In the end, it added, Johnson’s different explanations for what he knew, and when, about Chris Pincher -- a Conservative legislator accused of sexual impropriety – “finally tipped the scales against him. It was clear that he had once again failed to tell the truth.”

The article also recalled that after helping engineer the downfall of “his competent but lackluster predecessor Theresa May” in 2019, Johnson entered office with an energetic mandate for change.

“His populist message, buoyant personality and easy promises to cut taxes and red tape, free Britain from the burdens of belonging to the European Union and restore the country’s pride in itself appealed to a public weary of the brutal fight over the Brexit referendum and eager to embrace someone who appeared to be expressing what they themselves felt.”

In 2016, serving simultaneously as mayor of London and an MP, Johnson betrayed then Conservative Party leader, prime minister David Cameron, when he led the pro-leave side of the Brexit debate, contrary to the party’s position, according to the report.

Serving as foreign secretary under May, who succeeded Cameron, Johnson stabbed her in the back — and set the stage for his own accession to the job — by resigning from the government and publicly denouncing the Brexit agreement she had spent months negotiating.

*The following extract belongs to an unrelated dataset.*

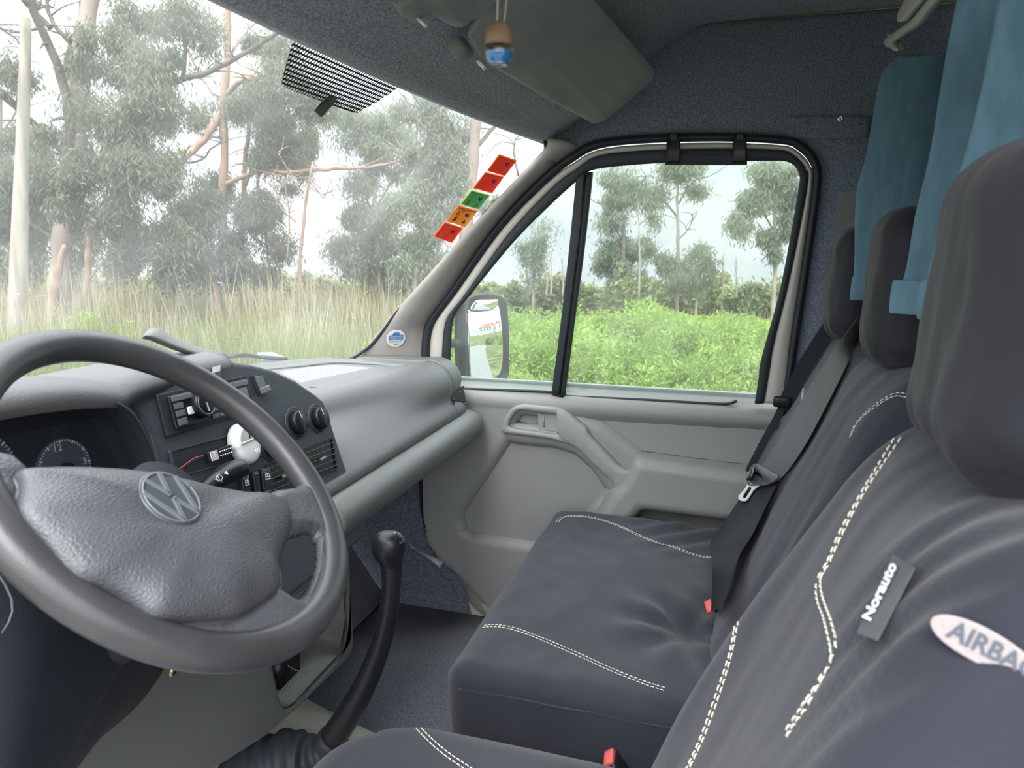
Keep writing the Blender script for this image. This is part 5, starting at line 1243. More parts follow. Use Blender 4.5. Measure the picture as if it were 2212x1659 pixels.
# end hook of the visor
mt = dome('visor_bracket', [(-.022, -.010), (.012, -.012), (.022, .0), (.012, .012), (-.018, .010)], (vpl(1012, 128)+np.array((0, .01, .012)), np.array((1., 0, 0)), np.array((0, .82, -.57)), np.array((0, -.57, -.82))), [(1, -.01), (1, .004), (.8, .010), (.2, .012)], M['visor'], vz)
plate('visor_pin', [vpl(*p)+np.array((0, -.004, -.008)) for p in [(1036, 135), (1042, 131), (1046, 136), (1040, 141)]], (0, .01, .01), M['white'], vz, bevel=.001)
dv = thing('sun_visor', (-.45, -.15, 1.50), 'grey padded sun visor of the driver side, cut off by the top of the picture', 'sun visor')
visor_mesh('visor_pad', [vpl(700, -120), vpl(985, 62), vpl(1085, -20), vpl(900, -220)], .018, M['visor'], dv, (30, 18), .008)
visor_mesh('visor_flap', [vpl(700, -70), vpl(925, 34), vpl(945, 10), vpl(800, -120)], .014, M['visor'], dv, (12, 8), .004)
dome('visor_bracket', [(-.05, -.012), (.02, -.016), (.030, -.006), (.02, .008), (-.05, .016)], (vpl(892, 30)+np.array((0, .004, .008)), np.array((.94, .34, 0.)), np.array((-.28, .77, -.54)), np.array((0, -.57, -.82))), [(1, -.01), (1, .006), (.85, .012), (.2, .013)], M['visor'], dv)
plate('visor_pin', [vpl(*p)+np.array((0, -.004, -.012)) for p in [(905, 32), (911, 28), (918, 34), (912, 39)]], (0, .01, .01), M['white'], dv, bevel=.001)

# hanging scent bottle
bx, by = 1079, 100
BY = -.20
S0 = oY(1078, 112, BY)
sbt = thing('scent_bottle', S0, 'small hanging glass scent bottle with blue liquid and wooden cap', 'air freshener')
k = np.linalg.norm(S0-CAM)/1600.
def lathe(name, prof, m, par, off=0):
    V = []; nn_ = 32
    for r, h in prof:
        for j in range(nn_):
            t = 2*math.pi*j/nn_; V.append(S0+np.array((r*k*math.cos(t), r*k*math.sin(t), h*k)))
    return mk(name, np.array(V), gridf(len(prof), nn_, False, True)+[tuple(range(nn_))[::-1], tuple((len(prof)-1)*nn_+j for j in range(nn_))], m, par)
lathe('glass_bottle', [(18, -26), (24, -20), (29, -10), (31, -2), (30, 5), (27, 10), (25, 13)], M['clear'], sbt)
lathe('perfume', [(15, -24), (21, -18), (25, -9), (26.5, -3), (26, -1)], M['liquid'], sbt)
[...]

The article further point out that Jonson’s “womanizing and affairs” were an open secret during his long marriage to his second wife, Marina Wheeler, the mother of four of his (at least) seven children. “They separated when his affair with a Conservative official, Carrie Symonds, now the mother of two of the seven, came to light,” it noted.

This is while Johnson has “at least one other child -- a daughter born during a liaison with a married adviser when he was the (still-married) mayor of London -- in the early 2010s,” added the report.

“I would not take Boris’s word about whether it is Monday or Tuesday,” Max Hastings, the Telegraph editor who hired Johnson as his Brussels correspondent, once said as quote in the article.

In 2019, it added, when Johnson was poised to become prime minister, Hastings wrote an article entitled “I was Boris Johnson’s Boss: He is Utterly Unfit to be Prime Minister.” In it, he described Johnson as a “cavorting charlatan” who suffered from “moral bankruptcy” and exhibited “a contempt for the truth.”